• [Your task]:
In your copy, include every line of the listing below exactly but none of the pictures.

• [Information shown]:
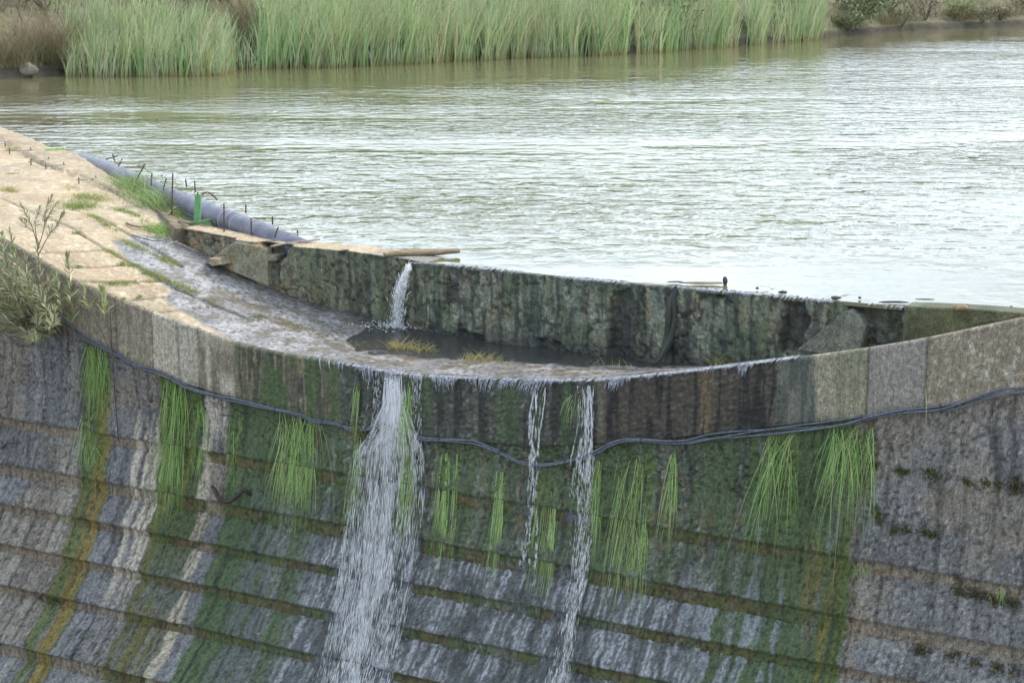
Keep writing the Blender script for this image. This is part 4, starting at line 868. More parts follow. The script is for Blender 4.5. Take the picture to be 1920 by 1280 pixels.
# oleanders on the left
OL = [(.32, .38, .19), (.38, .42, .23), (.24, .30, .13), (.46, .45, .27)]
OLY = [(.36, .40, .18), (.42, .42, .21), (.28, .34, .15)]
OLD = [(.36, .29, .19), (.28, .21, .14), (.44, .38, .27)]
def pt(px, py, off): return onplane(px, py, off)
def sprig(name, label, stems, pal, leaf=.17, group='oleander sprigs at the left end of the crest', rad=.009, whorl=.30, dry=.1, gap=.045, wd=.04):
    base = pt(*stems[0][0]); root = thing(name, label, 'shrub', base, group); sb = Bag(); LB = []
    for st in stems:
        P3 = spline([pt(*s_) for s_ in st], 14); v, f = tube(P3, np.linspace(rad, rad * .45, 14), 6, False); sb.add(v, f)
        L = np.linalg.norm(np.diff(P3, axis=0), axis=1); cum = np.concatenate([[0], np.cumsum(L)]); tot = cum[-1]
        for s_ in np.arange(tot * (1 - whorl), tot + gap * .5, gap):
            k = min(s_ / tot, 1.); p = np.array([np.interp(min(s_, tot), cum, P3[:, j]) for j in range(3)]); ax = P3[-1] - P3[-4]; ax = ax / np.linalg.norm(ax)
            m_ = 3; n_ = m_
            a = rng.uniform(0, 6.28) + np.arange(m_) * 2.09 + rng.normal(size=m_) * .25
            e1 = np.cross(ax, V(.3, .9, .1)); e1 /= np.linalg.norm(e1); e2 = np.cross(ax, e1)
            open_ = .95 - .75 * max(0, (k - .75) / .25)
            d = ax + (np.cos(a)[:, None] * e1 + np.sin(a)[:, None] * e2) * open_
            col = pick(OLD if rng.random() < dry else pal, n_, .12)
            dr = V(0, 0, -1) * rng.uniform(.05, .35, n_)[:, None]
            LB.append(blades(np.repeat(p[None], n_, 0), d, leaf * rng.uniform(.7, 1.15, n_) * (1 - .35 * max(0, k - .85) / .15), wd * rng.uniform(.8, 1.2, n_), dr, col, 5, lance=True, side=np.cross(d, ax + rng.normal(size=(n_, 3)) * .2)))
    sb.make('stem', M_STEM, root); bladebag('foliage', LB, M_LEAF, root); return root
sprig('oleander_sprig', 'green oleander sprig with pointed whorled top standing left of the pale sprigs', [[(140, 650, .12), (135, 590, .22), (132, 540, .25), (127, 482, .25)]], OL, leaf=.22, whorl=.72, dry=.03, gap=.06)
sprig('oleander_sprig', 'broad leafy oleander sprig leaning beside the big bush', [[(120, 625, .15), (118, 585, .25), (108, 540, .3), (104, 515, .3)]], OL, leaf=.25, whorl=.62, dry=.03, gap=.06)
sprig('oleander_sprig', 'yellowish oleander sprig on a slanting stem over the crest edge', [[(205, 655, .1), (185, 610, .2), (165, 570, .25), (156, 542, .25)]], OLY, leaf=.25, whorl=.34, dry=.25, gap=.05)
sprig('oleander_sprig', 'right most pale oleander sprig in front of the first crest panel', [[(212, 680, .08), (205, 630, .16), (197, 585, .2), (192, 545, .2)]], OLY, leaf=.25, whorl=.34, dry=.0, gap=.045)
sprig('oleander_twig', 'tall sparse oleander twig with small reddish leaves above the walkway', [[(88, 590, .15), (78, 540, .3), (71, 480, .35), (70, 455, .35)], [(70, 458, .35), (60, 425, .38), (48, 400, .4), (40, 385, .4)], [(70, 470, .35), (82, 430, .33), (86, 395, .3), (96, 370, .3)], [(71, 480, .35), (92, 440, .33), (105, 425, .3), (118, 400, .3)], [(69, 450, .35), (66, 420, .37), (74, 390, .38)], [(64, 435, .37), (50, 425, .4), (40, 410, .4)], [(86, 415, .32), (98, 392, .32), (106, 382, .3)]], [(.42, .40, .25), (.36, .32, .21), (.30, .34, .18)], leaf=.14, whorl=.6, dry=.35, gap=.035, rad=.008, wd=.022)
stems = []
for k in range(38):
    a = rng.uniform(-70, 108); b_ = rng.uniform(455, 640) if a < 60 else rng.uniform(500, 630); o1 = rng.uniform(.25, 1.0)
    bx = rng.uniform(20, 125); m_ = ((a + bx) / 2 + rng.uniform(-18, 18), (b_ + 615) / 2 + rng.uniform(0, 25), o1 * .8)
    stems.append([(bx, rng.uniform(595, 632), .08), m_, (a, b_, o1)])
for a, b_ in ((18, 432), (4, 440), (28, 470), (40, 500), (8, 500), (58, 520), (-8, 470)): stems.append([(70, 610, .1), (a + 14, b_ + 80, .4), (a, b_, .5)])
sprig('oleander_bush', 'big grey green oleander bush growing out of the dam at the left edge', stems, OL + [(.36, .33, .21)], leaf=.21, whorl=.72, dry=.22, gap=.055, group=None, wd=.023)
def twig(name, label, pts3, r, m=M_TWIG, cat='twig', group=None, k=6, n=16):
    P3 = spline(pts3, n); o = mktube(name, P3, np.linspace(r, r * .55, n), m, None, k); return tag(o, label, cat, group)
twig('bare_branch', 'bare branch looping out of the oleander bush over the cable', [pt(118, 628, .1), pt(92, 600, .5), pt(60, 618, .6), pt(20, 628, .6), pt(-10, 610, .6)], .012, M_TWIG, 'branch')
twig('bare_branch', 'bare arching branch at the lower edge of the oleander bush', [pt(115, 600, .1), pt(80, 585, .45), pt(45, 565, .6), pt(5, 530, .65)], .012, M_TWIG, 'branch')
twig('dead_stick', 'dark dead stick upright in front of the first crest panel', [pt(207, 578, .08), pt(209, 640, .06), pt(213, 700, .05), pt(220, 800, .04), pt(222, 825, .03)][::-1], .011, M_DEB, 'stick')
twig('dead_branch', 'dark bent dead branch stub on the stone at the left edge', [pt(-15, 858, .03), pt(2, 842, .12), pt(14, 831, .16), pt(40, 829, .2)], .022, M_DEB, 'branch')

ul = np.linspace(-2.6, 3.4, 120); tl = np.linspace(0, 1, 14)[:, None]; s0 = np.where(ul > U_WL, weirs(ul) + .45, np.interp(ul, EU, ES) - .12)
sl_g = s0[None] + 1.0 * tl; zl = .05 - .22 * tl ** 1.5 + .06 * (fbm(ul[None] * 4, sl_g * 4, 4, 210) - .5); zl = zl + np.interp(ul, [-2.6, -1., .5], [.10, .02, 0])[None] * (1 - tl); zl[0] = np.minimum(zl[0], .0) - .25
cl_ = np.broadcast_to(np.array((.16, .13, .085)), zl.shape + (3,)) * (.6 + .8 * fbm(ul[None] * 9, sl_g * 9, 4, 211))[..., None]
o = mk('soil_ledge', W(np.broadcast_to(ul, zl.shape), -sl_g, zl).reshape(-1, 3), quads(14, 120), M_EARTH, None, True, cl_.reshape(-1, 3)); struct(o)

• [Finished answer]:
Keep writing the Blender script for this image. This is part 4, starting at line 868. More parts follow. The script is for Blender 4.5. Take the picture to be 1920 by 1280 pixels.
# oleanders on the left
OL = [(.32, .38, .19), (.38, .42, .23), (.24, .30, .13), (.46, .45, .27)]
OLY = [(.36, .40, .18), (.42, .42, .21), (.28, .34, .15)]
OLD = [(.36, .29, .19), (.28, .21, .14), (.44, .38, .27)]
def pt(px, py, off): return onplane(px, py, off)
def sprig(name, label, stems, pal, leaf=.17, group='oleander sprigs at the left end of the crest', rad=.009, whorl=.30, dry=.1, gap=.045, wd=.04):
    base = pt(*stems[0][0]); root = thing(name, label, 'shrub', base, group); sb = Bag(); LB = []
    for st in stems:
        P3 = spline([pt(*s_) for s_ in st], 14); v, f = tube(P3, np.linspace(rad, rad * .45, 14), 6, False); sb.add(v, f)
        L = np.linalg.norm(np.diff(P3, axis=0), axis=1); cum = np.concatenate([[0], np.cumsum(L)]); tot = cum[-1]
        for s_ in np.arange(tot * (1 - whorl), tot + gap * .5, gap):
            k = min(s_ / tot, 1.); p = np.array([np.interp(min(s_, tot), cum, P3[:, j]) for j in range(3)]); ax = P3[-1] - P3[-4]; ax = ax / np.linalg.norm(ax)
            m_ = 3; n_ = m_
            a = rng.uniform(0, 6.28) + np.arange(m_) * 2.09 + rng.normal(size=m_) * .25
            e1 = np.cross(ax, V(.3, .9, .1)); e1 /= np.linalg.norm(e1); e2 = np.cross(ax, e1)
            open_ = .95 - .75 * max(0, (k - .75) / .25)
            d = ax + (np.cos(a)[:, None] * e1 + np.sin(a)[:, None] * e2) * open_
            col = pick(OLD if rng.random() < dry else pal, n_, .12)
            dr = V(0, 0, -1) * rng.uniform(.05, .35, n_)[:, None]
            LB.append(blades(np.repeat(p[None], n_, 0), d, leaf * rng.uniform(.7, 1.15, n_) * (1 - .35 * max(0, k - .85) / .15), wd * rng.uniform(.8, 1.2, n_), dr, col, 5, lance=True, side=np.cross(d, ax + rng.normal(size=(n_, 3)) * .2)))
    sb.make('stem', M_STEM, root); bladebag('foliage', LB, M_LEAF, root); return root
sprig('oleander_sprig', 'green oleander sprig with pointed whorled top standing left of the pale sprigs', [[(140, 650, .12), (135, 590, .22), (132, 540, .25), (127, 482, .25)]], OL, leaf=.22, whorl=.72, dry=.03, gap=.06)
sprig('oleander_sprig', 'broad leafy oleander sprig leaning beside the big bush', [[(120, 625, .15), (118, 585, .25), (108, 540, .3), (104, 515, .3)]], OL, leaf=.25, whorl=.62, dry=.03, gap=.06)
sprig('oleander_sprig', 'yellowish oleander sprig on a slanting stem over the crest edge', [[(205, 655, .1), (185, 610, .2), (165, 570, .25), (156, 542, .25)]], OLY, leaf=.25, whorl=.34, dry=.25, gap=.05)
sprig('oleander_sprig', 'right most pale oleander sprig in front of the first crest panel', [[(212, 680, .08), (205, 630, .16), (197, 585, .2), (192, 545, .2)]], OLY, leaf=.25, whorl=.34, dry=.0, gap=.045)
sprig('oleander_twig', 'tall sparse oleander twig with small reddish leaves above the walkway', [[(88, 590, .15), (78, 540, .3), (71, 480, .35), (70, 455, .35)], [(70, 458, .35), (60, 425, .38), (48, 400, .4), (40, 385, .4)], [(70, 470, .35), (82, 430, .33), (86, 395, .3), (96, 370, .3)], [(71, 480, .35), (92, 440, .33), (105, 425, .3), (118, 400, .3)], [(69, 450, .35), (66, 420, .37), (74, 390, .38)], [(64, 435, .37), (50, 425, .4), (40, 410, .4)], [(86, 415, .32), (98, 392, .32), (106, 382, .3)]], [(.42, .40, .25), (.36, .32, .21), (.30, .34, .18)], leaf=.14, whorl=.6, dry=.35, gap=.035, rad=.008, wd=.022)
stems = []
for k in range(38):
    a = rng.uniform(-70, 108); b_ = rng.uniform(455, 640) if a < 60 else rng.uniform(500, 630); o1 = rng.uniform(.25, 1.0)
    bx = rng.uniform(20, 125); m_ = ((a + bx) / 2 + rng.uniform(-18, 18), (b_ + 615) / 2 + rng.uniform(0, 25), o1 * .8)
    stems.append([(bx, rng.uniform(595, 632), .08), m_, (a, b_, o1)])
for a, b_ in ((18, 432), (4, 440), (28, 470), (40, 500), (8, 500), (58, 520), (-8, 470)): stems.append([(70, 610, .1), (a + 14, b_ + 80, .4), (a, b_, .5)])
sprig('oleander_bush', 'big grey green oleander bush growing out of the dam at the left edge', stems, OL + [(.36, .33, .21)], leaf=.21, whorl=.72, dry=.22, gap=.055, group=None, wd=.023)
def twig(name, label, pts3, r, m=M_TWIG, cat='twig', group=None, k=6, n=16):
    P3 = spline(pts3, n); o = mktube(name, P3, np.linspace(r, r * .55, n), m, None, k); return tag(o, label, cat, group)
twig('bare_branch', 'bare branch looping out of the oleander bush over the cable', [pt(118, 628, .1), pt(92, 600, .5), pt(60, 618, .6), pt(20, 628, .6), pt(-10, 610, .6)], .012, M_TWIG, 'branch')
twig('bare_branch', 'bare arching branch at the lower edge of the oleander bush', [pt(115, 600, .1), pt(80, 585, .45), pt(45, 565, .6), pt(5, 530, .65)], .012, M_TWIG, 'branch')
twig('dead_stick', 'dark dead stick upright in front of the first crest panel', [pt(207, 578, .08), pt(209, 640, .06), pt(213, 700, .05), pt(220, 800, .04), pt(222, 825, .03)][::-1], .011, M_DEB, 'stick')
twig('dead_branch', 'dark bent dead branch stub on the stone at the left edge', [pt(-15, 858, .03), pt(2, 842, .12), pt(14, 831, .16), pt(40, 829, .2)], .022, M_DEB, 'branch')

ul = np.linspace(-2.6, 3.4, 120); tl = np.linspace(0, 1, 14)[:, None]; s0 = np.where(ul > U_WL, weirs(ul) + .45, np.interp(ul, EU, ES) - .12)
sl_g = s0[None] + 1.0 * tl; zl = .05 - .22 * tl ** 1.5 + .06 * (fbm(ul[None] * 4, sl_g * 4, 4, 210) - .5); zl = zl + np.interp(ul, [-2.6, -1., .5], [.10, .02, 0])[None] * (1 - tl); zl[0] = np.minimum(zl[0], .0) - .25
cl_ = np.broadcast_to(np.array((.16, .13, .085)), zl.shape + (3,)) * (.6 + .8 * fbm(ul[None] * 9, sl_g * 9, 4, 211))[..., None]
o = mk('soil_ledge', W(np.broadcast_to(ul, zl.shape), -sl_g, zl).reshape(-1, 3), quads(14, 120), M_EARTH, None, True, cl_.reshape(-1, 3)); struct(o)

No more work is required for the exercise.